Answers to the Most Common Questions

What are the most important English phrases that I need to know when dealing with apologies?
  • I'm sorry that I'm late.
  • I'm sorry for hurting your feelings.
  • Sorry, but I won't be able to make it to the party.
  • That's all right.
  • Excuse me for saying that.
  • It's okay.
  • Don't worry about it.
  • No problem.

Show All Phrases
How do you apologize in English?
There are lots of different ways to form an apology in English. Check out these examples:
I'm sorry that + SUB-CLAUSE.
  • I'm sorry that I'm late.
  • I'm sorry that I forgot to call back.
  • I'm sorry that I missed our meeting.
I apologize that + SUB-CLAUSE.
  • I apologize that I was late.
  • I apologize that I didn't tell you I was leaving.
  • I apologize that I missed our meeting.
I'm sorry for + VERB (present continuous) + (OBJECT).
  • I'm sorry for hurting your feelings.
  • I'm sorry for doing that.
  • I'm sorry for saying those things to you.
Excuse me for + VERB (present continuous) + (OBJECT).
  • Excuse me for saying that.
  • Excuse me for doing that.
  • Excuse me for being late.
I apologize for + VERB (present continuous) + (OBJECT).

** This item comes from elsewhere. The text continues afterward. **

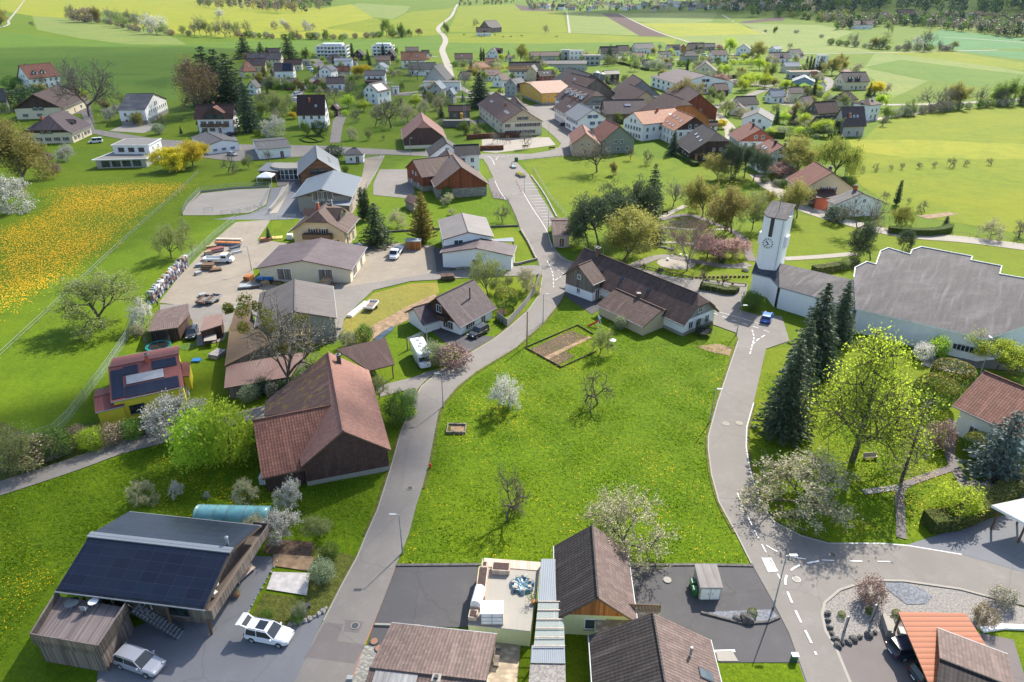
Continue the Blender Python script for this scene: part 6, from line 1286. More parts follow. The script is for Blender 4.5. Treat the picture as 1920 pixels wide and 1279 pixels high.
H=[
 ("hs",'chalet',"black chalet with red shutters| between the two white apartment blocks",661,687,113,93,88,1.0,.45,DB,'dark_tile',()),
 ("hs",'chalet',"dark brown steep gable| beside the smaller apartment block",722,746,114,93,84,1.1,.4,DB,'dark_tile',()),
 ("hs",'house',"orange-roofed house with chimney| beside the start of the winding road",753,800,128,97,5,1.5,.5,WP,'orange_tile',(('c',-.1,-.2),('s',.3,-.5))),
 ("hs",'house',"pale house with solar roof and gable to the valley| beside the row of parked cars",598,636,148,122,80,1.2,.6,WP,'grey_tile',(('p',-.7,.7,-.9,-.2),)),
 ("hs",'house',"low red-brown roof| right of the pale solar-roofed house",628,658,142,124,10,1.5,.5,GP,'red_tile',(('c',.3,-.3),)),
 ("hs",'house',"house with shallow white roof| below the larger apartment block",627,664,126,109,5,1.5,.75,WP,'light_metal',()),
 ("hs",'house',"brown hipped bungalow| below the larger apartment block",613,643,118,102,12,1.5,.5,BE,'mauve_tile',()),
 ("hs",'house',"cream house with long dark grey roof| left of the great spruce",466,535,126,99,4,2.0,.55,CR,'slate',(('c',-.2,-.1),('c',.3,-.1))),
 ("hs",'house',"grey roof| partly hidden by the great spruce",498,528,104,90,8,1.6,.5,CR,'mauve_tile',()),
 ("hs",'house',"mauve-roofed house| beside the big evergreen",464,502,135,109,12,1.3,.5,BE,'mauve_tile',(('c',-.2,-.2),)),
 ("hs",'house',"orange-pink hipped roof with one skylight| below the mauve roof",450,484,146,115,40,1.1,.4,CR,'orange_tile',(('s',0,-.5),)),
 ("hs",'house',"brown-roofed house with large solar panel| at the village street",516,557,147,118,6,1.25,.5,WP,'mauve_tile',(('p',-.1,.8,-.95,-.1),)),
 ("hs",'house',"plum-roofed house| behind the parked cars",533,570,132,111,8,1.4,.55,CR,'maroon_tile',()),
 ("hs",'garage',"row of garages with flat grey roof| below the solar-panelled house",479,531,160,145,2,3.0,.9,GP,'grey_corrugated',()),
 ("hs",'garage',"grey pitched garage| beside the village street",529,556,166,147,20,1.4,.6,GP,'grey_tile',()),
 ("hs",'house',"red gable with dark roof| below the pale solar-roofed house",584,622,165,147,82,1.2,.5,'red_plaster','dark_tile',()),
 ("hs",'house',"brown-grey roof| behind the bare orchard trees",613,648,168,144,15,1.4,.5,WP,'mauve_tile',()),
 ("hs",'house',"white two-storey house with grey roof and balcony| above the modern white house",684,727,160,132,3,1.4,.7,WP,'grey_tile',(('b',),)),
 ("hs",'garage',"brown garage| in front of the two-storey white house",684,713,163,150,2,2.0,.85,DB,'brown_tile',()),
 ("hs",'house',"white gable with a single window| among the modern houses",698,732,138,118,86,1.2,.55,WP,'light_metal',()),
 ("hs",'house',"yellow-brown roof| above the white gable",704,734,122,104,4,1.6,.5,BE,'salmon_tile',()),
 ("hs",'house',"modern white house with grey roof and panels| beside the paved turning area",679,737,196,154,66,1.25,.6,WP,'grey_tile',(('p',-.8,.5,-.9,-.2),)),
 ("hs",'annex',"white cube annex| right of the modern white house",735,750,176,161,5,1.1,.93,WP,'grey_paint',()),
 ("hs",'house',"bluish-white gable| half hidden behind the dark spruces",465,492,178,150,84,1.1,.5,WP,'grey_tile',()),
 ("hs",'shed',"small brown gable| left of the solar-panelled house at the village street",507,518,144,128,80,1.1,.5,OB,'brown_tile',()),
 ("hs",'carport',"white flat carport roofs| over the row of parked cars",566,584,122,112,5,1.6,.9,GP,'concrete',()),
 ("hs",'annex',"greenish-white flat annex| right of the shallow white roof",660,673,124,115,5,1.3,.9,WP,'light_metal',()),
 ("hs",'house',"grey roof with dormer| above the orange-roofed house",760,786,101,88,8,1.4,.5,GP,'mauve_tile',()),
 ("hs",'house',"small dark roof| left of the winding road's start",790,806,106,94,10,1.2,.5,WP,'dark_tile',()),
 ("hs",'barn',"low brown roof| between the ochre barn and the row of shed dormers",1050,1076,170,151,6,1.2,.5,OB,'brown_tile',()),
 ("hs",'house',"brown side roof| behind the boarded-gable house with skylights",1320,1347,245,227,12,1.4,.5,WP,'maroon_tile',()),
 ("hs",'house',"white hipped house| behind the pale budding trees at the field edge",1572,1596,143,129,12,1.3,.6,WP,'salmon_tile',()),
 ("hs",'house',"orange-brown low roof| right of the low brown flat-roofed house",1514,1532,153,134,10,1.3,.5,WP,'orange_tile',()),
 ("hs",'house',"grey-mauve hipped roof| between the village hall and the parked van",1240,1262,130,116,20,1.3,.5,CR,'mauve_tile',()),
 ("hs",'house',"small pale gable| at the upper right of the blue gabled house",1532,1548,170,152,70,1.1,.5,WP,'grey_tile',()),
 ("hs",'house',"maroon roof| between the orchard trees and the large old barn",860,884,150,134,25,1.3,.5,CR,'maroon_tile',()),
 ("hs",'barn',"large old barn with half light half dark roof| at the end of the winding road",793,852,166,121,82,1.3,.35,GP,('grey_tile','brown_tile'),()),
 ("hs",'house',"long low white building| in front of the large old barn",794,866,171,151,2,3.2,.93,WP,'concrete',()),
 ("hs",'house',"grey-white roof| left of the large old barn",766,820,142,117,3,1.6,.5,WP,'grey_tile',()),
 ("hs",'house',"larger gable with white roof and glazed front| beside the blossom trees",805,839,188,152,80,1.3,.6,GP,'light_metal',()),
 ("hs",'house',"smaller gable with pale blue roof and glazed front| beside the blossom trees",836,858,195,165,78,1.3,.6,GP,'light_metal',()),
 ("hs",'shed',"brown hut| in front of the larger glazed gable",792,818,190,175,3,1.5,.6,OB,'maroon_tile',()),
 ("hs",'shed',"long brown timber shed| behind the crane",840,883,222,197,3,1.8,.6,OB,'brown_tile',()),
 ("hs",'house',"dark-roofed house| right of the winding road",852,887,119,100,5,1.4,.5,BE,'maroon_tile',(('s',-.2,-.5),)),
 ("hs",'house',"house with jagged dark pointed roofs| before the far fields",910,946,110,89,70,1.0,.35,WP,'dark_tile',(('x',.0,-1,4.0,DB,'maroon_tile'),)),
 ("hs",'house',"low brown roof| in front of the jagged dark roofs",908,928,121,109,6,1.3,.5,BE,'red_tile',()),
 ("hs",'house',"small mauve hipped roof| right of the jagged dark roofs",944,963,115,102,30,1.1,.5,WP,'mauve_tile',()),
 ("hs",'house',"salmon-orange hipped bungalow roof| behind the crane jib",876,922,134,116,20,1.4,.4,CR,'orange_tile',()),
 ("hs",'house',"grey-brown roof with skylights| above the white gable house",906,938,152,129,10,1.2,.5,WP,'salmon_tile',(('s',-.3,-.5),('s',.2,-.5))),
 ("hs",'house',"white gable house with plum roof| behind the main farmhouse",922,957,164,137,62,1.2,.5,WP,'maroon_tile',()),
 ("hs",'house',"garage house with dark blue-grey roof| left of the ochre barn",944,990,181,146,58,1.2,.55,GP,'slate_blue',()),
 ("hs",'house',"long dark-roofed white farmhouse| behind the dark blue-grey roof",952,1014,150,116,4,1.7,.5,WP,'dark_tile',(('s',.2,-.5),)),
 ("hs",'house',"grey annex roof| at the right end of the long dark-roofed farmhouse",985,1012,152,122,75,1.3,.6,BE,'grey_tile',()),
 ("hs",'house',"brick-gabled house with black roof and skylights| above the ochre barn",1002,1042,152,131,20,1.3,.45,'red_plaster','dark_tile',(('s',-.3,-.5),('s',.1,-.5))),
 ("hs",'hall',"long grey industrial hall| before the far fields",1016,1100,134,113,3,4.0,.7,GP,'grey_corrugated',()),
 ("hs",'hall',"older brown industrial shed| behind the long grey hall",990,1052,116,97,12,2.5,.6,GP,'brown_tile',()),
 ("hs",'house',"dark-roofed pair of gables| right of the industrial hall",1120,1160,112,87,10,1.6,.5,CR,'dark_tile',(('s',0,-.5),)),
 ("hs",'house',"cream house with dark roof| beyond the bright garden hedge",1150,1181,105,85,15,1.4,.5,CR,'dark_tile',()),
 ("hs",'house',"pale grey long roof| before the far fields",1182,1228,101,81,20,1.8,.5,WP,'grey_tile',()),
 ("hs",'house',"small white house with pale roof| below the pale grey long roof",1180,1209,115,98,6,1.4,.5,WP,'salmon_tile',()),
 ("hs",'garage',"small mauve roof| in the gardens beside the pale bush",1203,1228,128,112,15,1.4,.5,GP,'mauve_tile',()),
 ("hs",'house',"pale house with panels below a dark roof| before the far fields",1246,1276,104,84,5,1.3,.55,WP,'mauve_tile',(('p',-.2,.8,-.9,-.3),)),
 ("hs",'garage',"dark double garage with white front| among the far houses",1233,1258,109,96,4,1.6,.6,WP,'dark_tile',()),
 ("hs",'house',"small orange timber house| between two dark roofs",1271,1288,98,82,80,1.1,.5,'ochre_boards','salmon_tile',()),
 ("hs",'house',"pair of steep dark roofs| before the far fields",1284,1322,100,80,8,1.4,.4,BE,'dark_tile',(('x',.3,-1,5.0,BE,'dark_tile'),)),
 ("hs",'house',"grey house with low dark hipped roof| below the steep dark roofs",1272,1310,116,95,12,1.4,.55,GP,'dark_tile',()),
 ("hs",'house',"grey roof| left of the pink tree",1314,1341,95,81,3,1.6,.5,GP,'grey_tile',()),
 ("hs",'house',"white house with low brown roof| below the pink tree",1325,1363,117,93,10,1.4,.6,WP,'brown_tile',()),
 ("hs",'house',"modern white gable with tall dark windows| before the far fields",1379,1407,104,82,70,1.2,.55,WP,'grey_tile',()),
 ("hs",'house',"brown mixed-roof house| right of the pale spreading tree",1436,1480,118,98,8,1.6,.45,WP,'mauve_tile',(('d',.2,-1,2.0),)),
 ("hs",'house',"white gable with shiny roof| before the far fields",1440,1466,99,86,30,1.2,.5,WP,'light_metal',()),
 ("hs",'house',"white house with dark roof| at the far right of the village",1471,1504,109,92,25,1.4,.5,WP,'dark_tile',()),
 ("hs",'house',"cream house with shining white roof| left of the dark cypresses",1461,1498,137,116,8,1.5,.6,CR,'light_metal',()),
 ("hs",'house',"blue gabled house| beside the curving street",1483,1525,167,142,70,1.1,.6,'blue_plaster','light_metal',()),
 ("hs",'house',"cream house with mauve roof and dormer| above the village hall",1299,1342,143,115,75,1.1,.35,CR,'mauve_tile',(('s',-.2,-.5),('s',.3,-.5))),
 ("hs",'barn',"dark brown timber barn with low roof| beside the village hall",1326,1366,182,156,25,1.3,.5,DB,'maroon_tile',()),
 ("hs",'house',"dark slate roof with white gable| beside the curving lane",1369,1420,211,180,12,1.3,.5,WP,'dark_tile',()),
 ("hs",'house',"small gable with weathered brown roof| in front of the dark slate roof",1365,1399,216,194,76,1.1,.45,WP,'brown_tile',()),
 ("hs",'house',"white house with two tall dark windows| below the curving lane",1387,1447,246,206,68,1.15,.6,WP,'grey_tile',()),
 ("hs",'house',"grey-white gable roof| beside the green garden",1432,1471,194,168,15,1.3,.5,WP,'light_metal',()),
 ("hs",'house',"cream three-storey house with mauve roof| beside the green garden",1467,1503,193,163,12,1.2,.65,CR,'mauve_tile',()),
 ("hs",'house',"plum roof| right of the cream three-storey house",1498,1521,180,162,15,1.2,.5,CR,'maroon_tile',()),
 ("hs",'house',"cream house with mauve roof| behind the two dark conifers",1489,1523,205,180,30,1.2,.5,CR,'mauve_tile',()),
 ("hs",'house',"dark-roofed house with two white dormers| at the edge of the fields",1560,1625,170,135,10,1.4,.5,CR,'dark_tile',(('d',-.4,-1,2.5),('d',.15,-1,3.0))),
 ("hs",'house',"maroon hipped roof with a small turret dormer| beside the yellow tree",1557,1605,201,170,20,1.3,.45,CR,'maroon_tile',(('d',-.1,-1,1.8),)),
 ("hs",'house',"tall white house with maroon hipped roof| at the field edge",1595,1645,226,184,30,1.0,.75,WP,'maroon_tile',(('c',.2,-.3,WP),)),
 ("hs",'barn',"dark barn with asymmetric roof| left of the mauve farm roof",1508,1570,226,190,20,1.5,.4,OB,'maroon_tile',()),
 ("hs",'barn',"lower dark barn roof| beside the dark green bush",1516,1566,250,218,12,1.6,.4,OB,'dark_tile',()),
 ("hs",'farmhouse',"mauve farm roof with four roof lights| at the field edge",1556,1617,257,200,8,1.15,.38,GP,'mauve_tile',(('s',-.3,-.5),('s',0,-.5),('s',.3,-.5),('c',-.4,-.5))),
]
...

  • I apologize for making us late.
  • I apologize for causing all this.
  • I apologize for not being on time.
How do I apologize in a formal setting?
Formal apologies will still use the same sentence patterns from above, but the beginning of the apology will usually start with either Pardon me or Please excuse me; as in Pardon me for being late. and Please excuse me for being late.. If you want to be extra polite in a formal setting then stick to apologies starting with these words. Other apologies starting with I'm sorry... or I apologize... are a bit more informal, but you will hear them commonly in both formal and informal situations.